Hal ini bisa dilihat dari peran Polri yang selalu
mengarahkan ratusan personilnya, pada
seluruh daerah di tanah air, untuk mengamankan demonstrasi akibat public policy
naiknya tarif BBM, yang dilakukan oleh kelompok kepentingan, kelompok penekan
dan partai politik oposisi terhadap lembaga eksekutif dan lembaga legislatif. Dimana
demonstrasi ini sering kali melibatkan Badan Eksekutif Mahasiswa (BEM) Universitas
Indonesia (UI), Univeritas Gadjah Mada (UGM), Universitas Trisakti, Universitas
Hasanuddin (Unhas), Sarikat Pekerja Nasional (SPN), Sarikat Pekerja Indonesia
(SPI), Konfederasi Aliansi Sarikat Buruh Indonesia (KASBI), Partai Rakyat
Demokratik (PRD), dan Partai Demokrasi Indonesia Perjuangan (PDIP).

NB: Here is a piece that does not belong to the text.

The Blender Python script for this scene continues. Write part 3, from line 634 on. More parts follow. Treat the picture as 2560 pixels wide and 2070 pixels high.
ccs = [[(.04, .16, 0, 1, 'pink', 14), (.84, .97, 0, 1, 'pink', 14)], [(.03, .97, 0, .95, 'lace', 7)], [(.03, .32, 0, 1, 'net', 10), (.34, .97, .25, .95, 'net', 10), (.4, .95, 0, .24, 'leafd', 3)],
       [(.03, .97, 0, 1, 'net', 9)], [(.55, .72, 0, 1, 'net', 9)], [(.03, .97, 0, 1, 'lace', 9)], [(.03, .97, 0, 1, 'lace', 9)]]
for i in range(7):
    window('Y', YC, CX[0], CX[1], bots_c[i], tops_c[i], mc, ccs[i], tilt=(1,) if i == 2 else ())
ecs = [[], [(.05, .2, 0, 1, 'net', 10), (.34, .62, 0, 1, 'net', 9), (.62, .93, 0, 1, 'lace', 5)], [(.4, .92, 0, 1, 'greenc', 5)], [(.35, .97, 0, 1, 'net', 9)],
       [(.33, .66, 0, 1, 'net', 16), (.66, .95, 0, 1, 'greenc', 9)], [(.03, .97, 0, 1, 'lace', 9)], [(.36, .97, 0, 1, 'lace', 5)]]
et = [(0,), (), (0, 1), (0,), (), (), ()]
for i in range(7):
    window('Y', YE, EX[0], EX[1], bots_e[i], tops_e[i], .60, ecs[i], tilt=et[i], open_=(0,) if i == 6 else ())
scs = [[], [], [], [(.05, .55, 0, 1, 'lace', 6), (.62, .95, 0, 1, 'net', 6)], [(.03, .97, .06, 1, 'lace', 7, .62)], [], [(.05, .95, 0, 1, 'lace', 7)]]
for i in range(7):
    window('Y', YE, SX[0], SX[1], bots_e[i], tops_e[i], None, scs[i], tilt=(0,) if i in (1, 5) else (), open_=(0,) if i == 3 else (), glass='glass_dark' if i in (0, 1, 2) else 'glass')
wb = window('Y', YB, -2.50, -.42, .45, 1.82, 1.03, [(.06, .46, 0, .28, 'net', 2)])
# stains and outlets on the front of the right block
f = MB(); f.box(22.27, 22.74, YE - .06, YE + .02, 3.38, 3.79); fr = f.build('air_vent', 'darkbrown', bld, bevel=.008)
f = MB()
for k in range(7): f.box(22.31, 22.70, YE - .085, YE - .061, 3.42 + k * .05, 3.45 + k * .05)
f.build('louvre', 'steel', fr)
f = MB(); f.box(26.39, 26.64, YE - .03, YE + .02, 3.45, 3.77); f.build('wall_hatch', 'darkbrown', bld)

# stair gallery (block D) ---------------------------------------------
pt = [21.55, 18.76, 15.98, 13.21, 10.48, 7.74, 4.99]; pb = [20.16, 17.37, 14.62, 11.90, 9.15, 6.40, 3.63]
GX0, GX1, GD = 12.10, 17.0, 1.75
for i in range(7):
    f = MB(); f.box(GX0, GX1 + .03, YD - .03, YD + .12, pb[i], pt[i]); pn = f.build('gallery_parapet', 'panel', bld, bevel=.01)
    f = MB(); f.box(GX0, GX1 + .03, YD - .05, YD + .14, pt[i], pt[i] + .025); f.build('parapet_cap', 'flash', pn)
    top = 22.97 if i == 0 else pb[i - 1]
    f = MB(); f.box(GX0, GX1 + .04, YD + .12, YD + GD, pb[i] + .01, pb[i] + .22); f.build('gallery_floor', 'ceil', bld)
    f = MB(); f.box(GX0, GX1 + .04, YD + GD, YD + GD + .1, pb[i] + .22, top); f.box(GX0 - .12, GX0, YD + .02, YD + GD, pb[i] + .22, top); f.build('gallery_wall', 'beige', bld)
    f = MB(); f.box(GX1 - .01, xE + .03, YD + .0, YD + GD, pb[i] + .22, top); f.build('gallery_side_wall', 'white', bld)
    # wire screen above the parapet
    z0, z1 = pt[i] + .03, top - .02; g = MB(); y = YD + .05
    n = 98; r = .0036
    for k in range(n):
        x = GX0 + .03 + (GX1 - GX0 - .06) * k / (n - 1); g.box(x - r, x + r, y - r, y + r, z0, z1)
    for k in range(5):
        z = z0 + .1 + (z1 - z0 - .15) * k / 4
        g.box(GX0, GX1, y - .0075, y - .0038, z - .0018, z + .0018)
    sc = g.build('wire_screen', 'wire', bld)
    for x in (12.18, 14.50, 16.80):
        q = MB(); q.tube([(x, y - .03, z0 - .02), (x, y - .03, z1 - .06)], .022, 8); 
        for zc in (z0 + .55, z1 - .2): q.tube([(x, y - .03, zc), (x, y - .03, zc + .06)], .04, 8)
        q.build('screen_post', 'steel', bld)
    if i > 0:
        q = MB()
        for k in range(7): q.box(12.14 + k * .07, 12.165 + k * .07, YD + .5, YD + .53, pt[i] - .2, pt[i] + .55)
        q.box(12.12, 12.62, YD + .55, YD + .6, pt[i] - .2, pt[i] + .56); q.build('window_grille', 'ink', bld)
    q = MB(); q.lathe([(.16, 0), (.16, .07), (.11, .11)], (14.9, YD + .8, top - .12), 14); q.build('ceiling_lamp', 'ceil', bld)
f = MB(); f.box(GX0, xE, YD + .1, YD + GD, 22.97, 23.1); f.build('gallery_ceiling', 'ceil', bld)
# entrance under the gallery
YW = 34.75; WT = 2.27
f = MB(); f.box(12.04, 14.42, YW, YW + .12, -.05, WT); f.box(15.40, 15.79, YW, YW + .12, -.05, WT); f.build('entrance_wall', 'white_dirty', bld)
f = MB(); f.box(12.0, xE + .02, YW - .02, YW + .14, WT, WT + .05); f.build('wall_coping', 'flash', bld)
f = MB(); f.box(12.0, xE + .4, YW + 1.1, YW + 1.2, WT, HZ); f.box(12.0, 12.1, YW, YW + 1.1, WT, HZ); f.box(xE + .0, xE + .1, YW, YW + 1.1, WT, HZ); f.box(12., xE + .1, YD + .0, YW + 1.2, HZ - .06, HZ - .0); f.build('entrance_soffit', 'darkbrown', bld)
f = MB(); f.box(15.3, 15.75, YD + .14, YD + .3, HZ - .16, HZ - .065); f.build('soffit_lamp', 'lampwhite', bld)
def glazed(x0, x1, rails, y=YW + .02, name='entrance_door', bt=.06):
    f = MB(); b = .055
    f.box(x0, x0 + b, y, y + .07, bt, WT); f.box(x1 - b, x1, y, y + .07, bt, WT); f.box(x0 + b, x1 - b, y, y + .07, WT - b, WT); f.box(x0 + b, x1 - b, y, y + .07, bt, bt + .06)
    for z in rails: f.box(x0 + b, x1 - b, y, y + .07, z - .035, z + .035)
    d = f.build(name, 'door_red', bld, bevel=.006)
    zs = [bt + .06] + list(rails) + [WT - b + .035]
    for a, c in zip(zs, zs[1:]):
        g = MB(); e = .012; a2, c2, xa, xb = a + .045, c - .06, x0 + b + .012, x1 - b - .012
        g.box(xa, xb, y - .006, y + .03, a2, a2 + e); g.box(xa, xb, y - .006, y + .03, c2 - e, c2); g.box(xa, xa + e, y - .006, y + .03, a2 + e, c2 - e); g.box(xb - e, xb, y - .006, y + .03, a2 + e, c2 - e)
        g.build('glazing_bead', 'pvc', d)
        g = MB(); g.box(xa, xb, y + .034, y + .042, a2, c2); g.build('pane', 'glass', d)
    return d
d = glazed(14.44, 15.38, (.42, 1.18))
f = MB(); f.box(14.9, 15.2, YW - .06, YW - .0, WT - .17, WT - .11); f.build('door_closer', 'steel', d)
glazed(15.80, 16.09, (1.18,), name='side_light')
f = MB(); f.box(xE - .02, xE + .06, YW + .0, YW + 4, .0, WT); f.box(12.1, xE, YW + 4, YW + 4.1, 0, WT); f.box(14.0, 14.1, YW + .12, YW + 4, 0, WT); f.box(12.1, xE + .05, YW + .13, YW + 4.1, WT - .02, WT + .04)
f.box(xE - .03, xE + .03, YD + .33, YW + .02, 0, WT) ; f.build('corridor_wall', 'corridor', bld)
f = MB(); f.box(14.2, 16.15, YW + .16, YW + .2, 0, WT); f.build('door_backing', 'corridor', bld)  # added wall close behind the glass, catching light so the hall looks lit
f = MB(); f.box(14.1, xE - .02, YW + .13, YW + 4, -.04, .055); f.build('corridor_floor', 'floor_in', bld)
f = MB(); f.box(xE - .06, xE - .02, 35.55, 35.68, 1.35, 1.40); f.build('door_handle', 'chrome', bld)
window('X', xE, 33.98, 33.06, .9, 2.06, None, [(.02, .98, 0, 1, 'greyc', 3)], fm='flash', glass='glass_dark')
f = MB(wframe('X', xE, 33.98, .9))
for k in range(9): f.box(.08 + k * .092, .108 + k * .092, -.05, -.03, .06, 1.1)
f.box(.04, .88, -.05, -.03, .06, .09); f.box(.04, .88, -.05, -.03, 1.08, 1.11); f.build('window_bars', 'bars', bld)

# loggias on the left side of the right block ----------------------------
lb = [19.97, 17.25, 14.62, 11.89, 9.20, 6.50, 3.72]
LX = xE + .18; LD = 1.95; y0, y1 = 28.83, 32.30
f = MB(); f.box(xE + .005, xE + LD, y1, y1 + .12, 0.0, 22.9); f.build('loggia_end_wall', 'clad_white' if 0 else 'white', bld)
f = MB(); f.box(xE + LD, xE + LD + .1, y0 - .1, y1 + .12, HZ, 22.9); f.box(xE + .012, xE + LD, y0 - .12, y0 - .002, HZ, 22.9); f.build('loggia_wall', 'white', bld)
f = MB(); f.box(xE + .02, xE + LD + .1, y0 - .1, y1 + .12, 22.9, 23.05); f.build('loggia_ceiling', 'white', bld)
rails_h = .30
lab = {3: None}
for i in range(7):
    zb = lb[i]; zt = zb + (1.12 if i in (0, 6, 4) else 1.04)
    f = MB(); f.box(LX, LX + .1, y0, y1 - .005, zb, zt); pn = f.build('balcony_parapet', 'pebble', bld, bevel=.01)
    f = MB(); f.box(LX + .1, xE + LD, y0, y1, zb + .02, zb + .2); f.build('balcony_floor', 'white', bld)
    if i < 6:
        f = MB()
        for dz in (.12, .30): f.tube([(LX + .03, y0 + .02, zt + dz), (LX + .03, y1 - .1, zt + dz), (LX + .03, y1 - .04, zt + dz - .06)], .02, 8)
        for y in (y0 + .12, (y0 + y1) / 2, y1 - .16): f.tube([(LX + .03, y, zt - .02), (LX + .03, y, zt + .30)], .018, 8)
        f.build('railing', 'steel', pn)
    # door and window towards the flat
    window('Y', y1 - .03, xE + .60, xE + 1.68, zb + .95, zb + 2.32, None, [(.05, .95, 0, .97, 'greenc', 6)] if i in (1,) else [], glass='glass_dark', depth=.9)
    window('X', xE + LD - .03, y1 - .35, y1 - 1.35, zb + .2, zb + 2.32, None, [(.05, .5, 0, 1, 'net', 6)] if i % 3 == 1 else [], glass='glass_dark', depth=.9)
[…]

Dalam negara yang menganut demokrasi dalam sistem
politiknya, tentu peran politik yang dilakukan oleh kelompok kepentingan,
kelompok penekan, dan partai politik oposisi terkait dengan demonstrasi akibat public
policy naiknya tarif BBM, merupakan suatu hal yang sah-sah saja, dimana
merupakan mekanisme cheks and balances
terhadap lembaga eksekutif dan lembaga legislative, yang dikuasai oleh
partai-partai politik yang dominan suaranya dalam Pemilu. Hal ini dilakukan, untuk
menghindari penyalagunaan kekuasaan
(abuse of power), dari lembaga-lembaga formal ini dalam membuat suatu public
policy.
Praktek ini merupakan esensi
penting dari suatu negara, yang memadang dirinya sebagai pelaksana kedaulatan
rakyat (popular sovereignty implementing). Dimana
kekuasaan tertinggi dalam negara berada di tangan
rakyat. Hal ini sebagaimana pendapat John Locke
(1689) yang populer melalui karya
monumentalnya yang berjudul “Two
Treatises of Government”, yang mengatakan bahwa, terbentuknya negara
didasarkan pada asas pactum unionis
dan pactum subjectionis. Pactum unionis merupakan perjanjian
antar individu untuk membentuk negara, sedangkan pactum subjectionis adalah perjanjian antara individu dan negara
yang dibentuk. Perjanjian itu menentukan bahwa individu memberikan mandat
kepada negara
atau pemerintah.
Mandat rakyat diberikan agar pemerintah mendapat
kekuasaan dalam mengelola negara berdasarkan konstitusi, yang ditetapkan dalam pactum subjectionis. Atas dasar itu, maka
lembaga eksekutif dan lembaga legislative sebagai pemegang kekuasaan politik,
yang diberikan mandat dari rakyat melalui Pemilu, dalam membuat public policy
harus mengakomodasi kepentingan rakyat, yang didasarkan pada konstitusi. Begitu
pula kelompok kepentingan, kelompok penekan, dan partai politik oposisi
memiliki peran, untuk mengontrol lembaga eksekutif dan lembaga legislative sebagai
pemegang kekuasaan politik, yang diberikan mandat dari rakyat melalui Pemilu, agar
dalam membuat public policy harus mengakomodasi kepentingan rakyat, yang
didasarkan pada konstitusi.(M.J.Latuconsina).